I don't think Tolkien exactly sees the end of the Third Age of Middle Earth in this light, but you could see certain similarities. The early days of Gondor and Arnor under Elendil were far greater than the later days of the divided kingdoms, and those days were greater than the time in which Frodo, Sam, and Aragorn live. But even Elendil's time was a diminished time compared to the high age of Numenor, before it fell.
But I don't think Tolkien simply sees it as decline (and in general he didn't draw much of Greek mythology.) I think in Tolkien's world, there's also an element of the Christian idea of the Fall.
There's not precisely an Adam and Eve story in Middle Earth that we know of, but there is the fall of Melkor which brings evil into the world, and both the Elves and Men are clearly fallen beings who can be turned to evil and are frequently subject to temptations to pride, greed, wrath, etc.
The high Numenorians were higher in part because they were closer to the angelic Valar. They lived within sight of the blessed lands. And their descendants have diminished in part because since the fall of Numenor, which was a Fall in the Christian sense because it was effectively a rebellion against God's order, the later generations are living further and further from the memory of seeing and living near the Blessed Lands.
So in some sense, the age of Lord of the Rings is the most fallen period -- at least, the longest since anyone could remember the time before the Fall. (It's more complicated than this, even, because clearly the men before the war against Melkor were even then fallen, but there's some sense in which the era of Numenor was less fallen that the times before and after, even though it was not an Edenic time.)
But this is not a one-way diminishment. While there's no real talk of it in LotR, I think in Tolkien's mind there was still the clear expectation that at some point the world would be redeemed, and so it would at some point become less fallen through being in closer contact with the Redeemer.
In some sense, we're seeing a diminished world in LotR because we're seeing that low point between when humans were still in touch with the angelic world of the Valar, and the point when Iluvitar's plan comes to its full fruition in a way which even the Valar to not understand and cannot predict.
In the particular time of LotR, however, there is a similarity of the view of Hesiod: People are less virtuous (further from the Blessed Realm). They are shorter lived, less heroic, suffer more just to get by, and do not do the great deeds of before. They are more in the power of the world, rather than having power over it.
It's key to note: none of this really has to do with technological progress one way or the other.
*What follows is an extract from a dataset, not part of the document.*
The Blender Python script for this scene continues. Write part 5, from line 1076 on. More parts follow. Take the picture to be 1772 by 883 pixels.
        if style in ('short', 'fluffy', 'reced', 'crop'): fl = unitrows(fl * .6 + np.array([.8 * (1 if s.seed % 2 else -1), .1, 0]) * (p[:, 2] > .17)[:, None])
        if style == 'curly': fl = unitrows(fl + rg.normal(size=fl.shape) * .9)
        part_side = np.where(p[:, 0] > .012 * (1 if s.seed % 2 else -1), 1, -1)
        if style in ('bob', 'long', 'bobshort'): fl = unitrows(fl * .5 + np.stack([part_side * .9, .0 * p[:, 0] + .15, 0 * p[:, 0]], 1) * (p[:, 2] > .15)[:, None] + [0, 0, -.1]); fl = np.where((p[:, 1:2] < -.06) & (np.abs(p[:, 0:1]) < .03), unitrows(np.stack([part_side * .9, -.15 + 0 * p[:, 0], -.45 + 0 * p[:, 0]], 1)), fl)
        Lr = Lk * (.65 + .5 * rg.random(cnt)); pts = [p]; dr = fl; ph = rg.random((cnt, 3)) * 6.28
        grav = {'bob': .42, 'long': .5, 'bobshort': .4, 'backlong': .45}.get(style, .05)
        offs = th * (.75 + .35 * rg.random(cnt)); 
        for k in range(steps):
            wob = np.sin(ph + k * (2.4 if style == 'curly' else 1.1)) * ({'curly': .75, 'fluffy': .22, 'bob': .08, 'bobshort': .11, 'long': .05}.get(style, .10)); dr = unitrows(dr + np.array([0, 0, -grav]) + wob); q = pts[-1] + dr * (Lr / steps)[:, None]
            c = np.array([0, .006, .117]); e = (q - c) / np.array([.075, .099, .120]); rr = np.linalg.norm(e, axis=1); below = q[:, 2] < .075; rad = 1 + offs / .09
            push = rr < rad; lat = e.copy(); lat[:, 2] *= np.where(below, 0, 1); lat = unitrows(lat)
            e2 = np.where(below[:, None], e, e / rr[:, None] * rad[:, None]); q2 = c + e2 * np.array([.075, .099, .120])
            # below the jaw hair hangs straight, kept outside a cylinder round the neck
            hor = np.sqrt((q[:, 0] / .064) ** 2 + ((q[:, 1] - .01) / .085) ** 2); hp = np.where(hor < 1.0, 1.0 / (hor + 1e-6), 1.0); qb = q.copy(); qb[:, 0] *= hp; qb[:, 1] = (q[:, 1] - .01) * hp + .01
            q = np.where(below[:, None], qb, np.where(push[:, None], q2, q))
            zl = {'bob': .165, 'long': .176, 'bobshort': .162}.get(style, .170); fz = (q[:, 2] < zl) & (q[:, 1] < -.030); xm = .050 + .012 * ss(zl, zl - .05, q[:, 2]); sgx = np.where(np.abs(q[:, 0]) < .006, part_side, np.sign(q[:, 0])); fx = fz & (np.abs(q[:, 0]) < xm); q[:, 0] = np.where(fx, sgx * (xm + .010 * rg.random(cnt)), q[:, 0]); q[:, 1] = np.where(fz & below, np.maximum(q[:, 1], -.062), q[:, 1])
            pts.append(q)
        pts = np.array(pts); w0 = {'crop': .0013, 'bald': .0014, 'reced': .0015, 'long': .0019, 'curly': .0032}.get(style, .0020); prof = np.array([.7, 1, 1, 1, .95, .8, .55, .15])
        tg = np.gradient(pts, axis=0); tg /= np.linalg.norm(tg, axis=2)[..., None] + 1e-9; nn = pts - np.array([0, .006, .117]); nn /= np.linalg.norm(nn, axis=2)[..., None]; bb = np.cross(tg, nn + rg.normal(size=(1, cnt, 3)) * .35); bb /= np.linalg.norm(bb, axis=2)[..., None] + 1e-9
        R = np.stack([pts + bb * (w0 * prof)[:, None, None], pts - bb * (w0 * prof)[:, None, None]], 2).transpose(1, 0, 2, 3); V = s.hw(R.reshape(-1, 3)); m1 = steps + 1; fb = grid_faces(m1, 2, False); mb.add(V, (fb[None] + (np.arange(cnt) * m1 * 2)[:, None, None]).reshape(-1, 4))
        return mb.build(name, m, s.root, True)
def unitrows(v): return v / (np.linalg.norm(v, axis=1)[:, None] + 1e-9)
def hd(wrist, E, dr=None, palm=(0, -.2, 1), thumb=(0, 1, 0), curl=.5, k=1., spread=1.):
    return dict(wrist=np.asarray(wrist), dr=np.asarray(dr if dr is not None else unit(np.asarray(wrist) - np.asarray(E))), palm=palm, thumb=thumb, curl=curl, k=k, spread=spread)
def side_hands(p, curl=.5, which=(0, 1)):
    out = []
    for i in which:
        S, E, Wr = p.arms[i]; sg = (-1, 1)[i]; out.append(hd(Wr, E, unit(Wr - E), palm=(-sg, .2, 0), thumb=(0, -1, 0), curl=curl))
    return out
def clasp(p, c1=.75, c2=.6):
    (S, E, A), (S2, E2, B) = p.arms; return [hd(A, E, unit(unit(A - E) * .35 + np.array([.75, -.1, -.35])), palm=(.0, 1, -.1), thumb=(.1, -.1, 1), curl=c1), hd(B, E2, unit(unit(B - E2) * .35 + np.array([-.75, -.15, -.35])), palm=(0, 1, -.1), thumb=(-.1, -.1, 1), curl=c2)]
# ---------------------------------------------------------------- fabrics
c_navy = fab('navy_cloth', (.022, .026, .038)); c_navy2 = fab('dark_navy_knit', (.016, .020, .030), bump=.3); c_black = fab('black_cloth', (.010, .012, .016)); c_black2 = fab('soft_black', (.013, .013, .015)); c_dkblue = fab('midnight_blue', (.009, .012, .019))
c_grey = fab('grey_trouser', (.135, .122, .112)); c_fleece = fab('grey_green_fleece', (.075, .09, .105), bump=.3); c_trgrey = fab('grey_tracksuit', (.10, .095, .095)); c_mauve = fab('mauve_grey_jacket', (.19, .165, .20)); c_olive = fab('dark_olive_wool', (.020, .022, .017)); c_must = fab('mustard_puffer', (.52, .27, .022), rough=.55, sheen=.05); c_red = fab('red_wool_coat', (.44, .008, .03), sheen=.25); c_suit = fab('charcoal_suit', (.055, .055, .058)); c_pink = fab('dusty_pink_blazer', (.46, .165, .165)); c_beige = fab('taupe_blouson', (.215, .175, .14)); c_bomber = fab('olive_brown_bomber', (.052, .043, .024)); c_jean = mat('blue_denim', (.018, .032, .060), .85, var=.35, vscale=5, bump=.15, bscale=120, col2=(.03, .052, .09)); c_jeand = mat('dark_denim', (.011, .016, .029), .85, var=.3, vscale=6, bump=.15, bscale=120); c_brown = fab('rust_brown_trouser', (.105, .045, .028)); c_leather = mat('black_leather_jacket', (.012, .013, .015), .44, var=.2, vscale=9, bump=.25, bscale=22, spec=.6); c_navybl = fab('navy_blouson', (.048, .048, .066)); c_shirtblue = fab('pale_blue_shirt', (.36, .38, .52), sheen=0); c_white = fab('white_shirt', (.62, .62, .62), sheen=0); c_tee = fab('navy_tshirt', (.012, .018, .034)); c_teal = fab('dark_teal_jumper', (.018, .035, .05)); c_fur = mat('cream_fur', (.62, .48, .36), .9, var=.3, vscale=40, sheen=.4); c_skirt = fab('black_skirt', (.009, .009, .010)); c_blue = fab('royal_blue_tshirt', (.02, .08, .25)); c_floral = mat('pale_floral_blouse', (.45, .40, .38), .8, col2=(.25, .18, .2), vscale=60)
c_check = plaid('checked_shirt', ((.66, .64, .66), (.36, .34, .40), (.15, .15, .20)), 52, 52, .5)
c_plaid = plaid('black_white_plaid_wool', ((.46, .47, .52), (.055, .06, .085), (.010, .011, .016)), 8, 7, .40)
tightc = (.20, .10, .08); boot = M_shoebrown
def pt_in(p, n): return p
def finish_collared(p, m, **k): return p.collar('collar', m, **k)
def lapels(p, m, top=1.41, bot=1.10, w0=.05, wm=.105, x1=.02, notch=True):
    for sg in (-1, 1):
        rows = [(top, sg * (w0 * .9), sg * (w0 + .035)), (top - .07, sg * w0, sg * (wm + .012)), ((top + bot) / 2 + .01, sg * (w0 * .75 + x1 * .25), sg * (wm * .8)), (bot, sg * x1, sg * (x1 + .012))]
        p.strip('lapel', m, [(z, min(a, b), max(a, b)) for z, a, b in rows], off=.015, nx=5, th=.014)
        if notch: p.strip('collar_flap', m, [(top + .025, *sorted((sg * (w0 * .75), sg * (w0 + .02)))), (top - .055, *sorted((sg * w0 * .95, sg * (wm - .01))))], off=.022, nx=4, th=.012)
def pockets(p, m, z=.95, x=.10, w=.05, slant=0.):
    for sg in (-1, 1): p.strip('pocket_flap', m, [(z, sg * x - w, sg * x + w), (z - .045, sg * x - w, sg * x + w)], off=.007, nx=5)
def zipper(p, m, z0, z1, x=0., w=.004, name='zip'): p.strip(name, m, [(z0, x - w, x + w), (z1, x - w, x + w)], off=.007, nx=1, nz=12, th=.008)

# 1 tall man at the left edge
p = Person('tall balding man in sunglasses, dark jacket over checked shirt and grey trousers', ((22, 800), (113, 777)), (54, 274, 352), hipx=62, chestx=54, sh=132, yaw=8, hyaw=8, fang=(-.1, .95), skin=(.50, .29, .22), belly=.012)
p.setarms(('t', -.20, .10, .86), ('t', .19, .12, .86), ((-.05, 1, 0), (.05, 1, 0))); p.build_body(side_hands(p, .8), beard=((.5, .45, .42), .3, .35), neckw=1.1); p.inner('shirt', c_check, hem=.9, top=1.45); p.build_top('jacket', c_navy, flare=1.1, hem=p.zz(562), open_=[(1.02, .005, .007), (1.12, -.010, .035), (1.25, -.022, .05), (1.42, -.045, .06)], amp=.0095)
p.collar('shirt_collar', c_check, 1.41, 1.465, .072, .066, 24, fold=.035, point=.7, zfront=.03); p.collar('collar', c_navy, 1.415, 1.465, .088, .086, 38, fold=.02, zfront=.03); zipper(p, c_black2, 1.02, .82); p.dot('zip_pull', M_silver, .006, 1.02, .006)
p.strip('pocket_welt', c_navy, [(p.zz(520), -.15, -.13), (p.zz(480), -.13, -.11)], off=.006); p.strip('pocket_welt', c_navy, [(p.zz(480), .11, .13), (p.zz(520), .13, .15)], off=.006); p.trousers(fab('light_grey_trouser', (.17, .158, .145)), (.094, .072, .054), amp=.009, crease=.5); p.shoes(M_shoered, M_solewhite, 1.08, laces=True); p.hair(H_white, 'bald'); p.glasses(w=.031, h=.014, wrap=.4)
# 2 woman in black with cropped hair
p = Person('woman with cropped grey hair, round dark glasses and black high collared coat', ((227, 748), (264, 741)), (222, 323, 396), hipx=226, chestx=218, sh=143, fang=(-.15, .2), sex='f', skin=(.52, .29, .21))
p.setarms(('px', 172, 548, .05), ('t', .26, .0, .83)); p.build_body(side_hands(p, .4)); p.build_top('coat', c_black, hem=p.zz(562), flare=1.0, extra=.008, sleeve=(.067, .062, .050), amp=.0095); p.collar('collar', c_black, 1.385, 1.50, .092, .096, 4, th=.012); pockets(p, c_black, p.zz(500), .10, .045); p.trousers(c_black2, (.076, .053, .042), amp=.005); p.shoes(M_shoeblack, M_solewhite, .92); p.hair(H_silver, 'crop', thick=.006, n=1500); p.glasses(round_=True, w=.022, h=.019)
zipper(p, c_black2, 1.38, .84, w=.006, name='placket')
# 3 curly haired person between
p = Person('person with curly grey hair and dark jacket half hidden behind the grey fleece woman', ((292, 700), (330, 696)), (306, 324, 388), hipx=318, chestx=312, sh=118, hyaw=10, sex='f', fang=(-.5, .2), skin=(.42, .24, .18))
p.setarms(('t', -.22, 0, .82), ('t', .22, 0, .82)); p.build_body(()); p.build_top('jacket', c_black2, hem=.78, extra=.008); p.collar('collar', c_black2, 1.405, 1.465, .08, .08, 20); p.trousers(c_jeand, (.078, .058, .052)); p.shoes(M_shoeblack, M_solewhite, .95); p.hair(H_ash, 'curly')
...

The age in which Frodo lives is not higher technology than the era 3000 years before when Elendil and Gil-galad fought Sauron (or the ages long before that when Elves and Men fought Melkor.) Nor was that past age higher in technology. The ages of Middle Earth, like the ages of Hesiod, are not really defined by technological progress (an alien concept to him) but rather by heroism and by the degree to which people were in connection with the divine powers and the degree to which people were in tune with the world rather than subject to its ravages.
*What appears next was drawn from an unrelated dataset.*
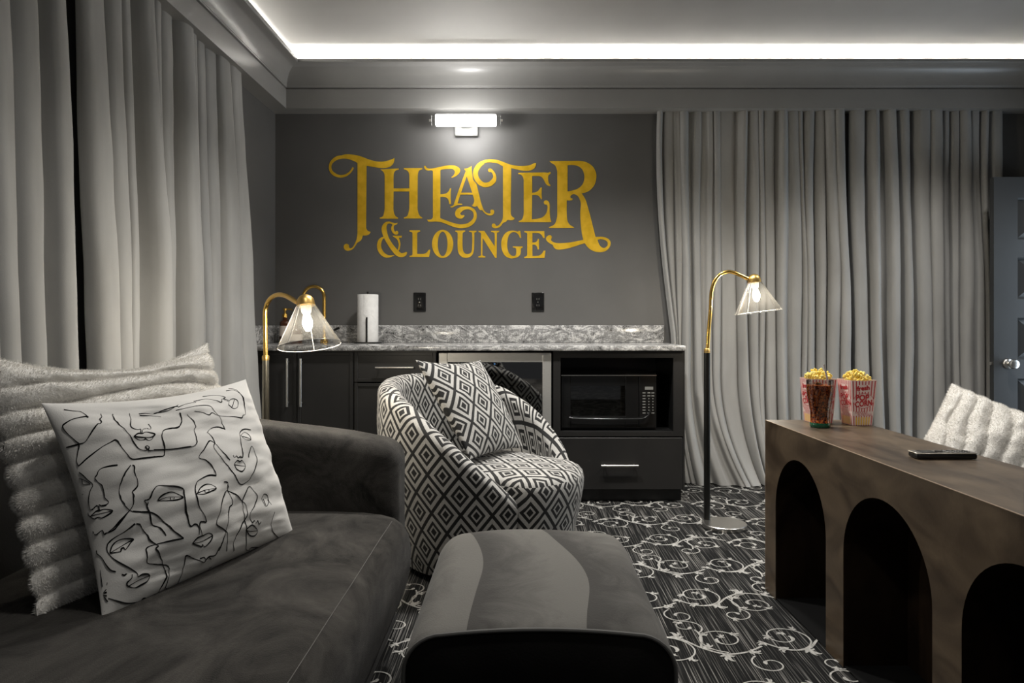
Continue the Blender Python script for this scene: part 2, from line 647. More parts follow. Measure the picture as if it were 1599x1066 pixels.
# ---------------------------------------------------------------- room shell
LW, RW, BW, CZ = -1.661, 3.62, 4.90, 2.90      # left wall, right wall, back wall, ceiling
FY = -1.2
floor = struct('floor', MB().box(LW - 0.1, RW + 0.1, FY, BW + 0.1, -0.05, 0.0), 'carpet', smooth=False, base=(0, 0, 0))
struct('wall_back', MB().box(LW - 0.1, RW + 0.1, BW, BW + 0.1, 0.0, 2.765), 'wall', smooth=False, base=(0, 0, 0))
struct('wall_left', MB().box(LW - 0.1, LW, FY, BW, 0.0, 2.765), 'wall', smooth=False, base=(0, 0, 0))
wr = MB().box(RW, RW + 0.1, FY, 3.66, 0.0, 2.765).box(RW, RW + 0.1, 3.66, 4.50, 2.0, 2.765).box(RW, RW + 0.1, 4.50, BW, 0.0, 2.765)
struct('wall_right', wr, 'wall', smooth=False, base=(0, 0, 0))
up = MB().box(LW - 0.1, RW + 0.1, BW, BW + 0.1, 2.765, CZ).box(LW - 0.1, LW, FY, BW, 2.765, CZ).box(RW, RW + 0.1, FY, BW, 2.765, CZ)
struct('wall_upper', up, 'cove_wall', smooth=False, base=(0, 0, 0))
struct('ceiling', MB().box(LW - 0.1, RW + 0.1, FY, BW + 0.1, CZ, CZ + 0.1), 'ceiling', smooth=False, base=(0, 0, 0))

# soffit fascia + cove crown : profile (distance out of the wall, height)
fas = [(0.0, 2.477), (0.13, 2.477), (0.13, 2.600), (0.128, 2.606), (0.122, 2.610), (0.0, 2.610)]
cro = [(0.0, 2.612), (0.137, 2.612), (0.137, 2.620)]
for k in range(0, 11):
    a = PI / 2 * k / 10
    cro.append((0.139 + 0.092 * (1 - math.cos(a)), 2.622 + 0.118 * math.sin(a)))
cro += [(0.240, 2.742), (0.243, 2.746), (0.243, 2.765), (0.232, 2.765), (0.0, 2.755)]


def run_profile(prof, d_left=0.115, d_back=0.13):
    kx = d_left / 0.13
    mb = MB()
    path = [((LW, FY), (1, 0)), ((LW, BW), (1, -1)), ((RW, BW), (-1, -1)), ((RW, FY), (-1, 0))]
    n = len(prof)
    vs_, fs = [], []
    for (p, d) in path:
        for (o, z) in prof:
            ox = o * (kx if o <= 0.14 else 1.0) if o <= 0.14 else 0.14 * kx + (o - 0.14)
            vs_.append((p[0] + d[0] * ox, p[1] + d[1] * o, z))
    for s in range(3):
        for i in range(n):
            fs.append([s * n + i, s * n + (i + 1) % n, (s + 1) * n + (i + 1) % n, (s + 1) * n + i])
    return mb.add(vs_, fs)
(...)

This is why the pre-history of LotR is so little like how we ourselves think about pre-history. (Side note: I'd love to have some idea how Tolkien thought about pre-history in our own world.) When the Hobbits encounter the barrows in which warriors and rulers were buried 1600 years before, they are not seeing the relics of "less advanced" civilization. Indeed, they are in some ways seeing the relics of a more advanced civilization, but a civilization more advanced on a different axis than technology.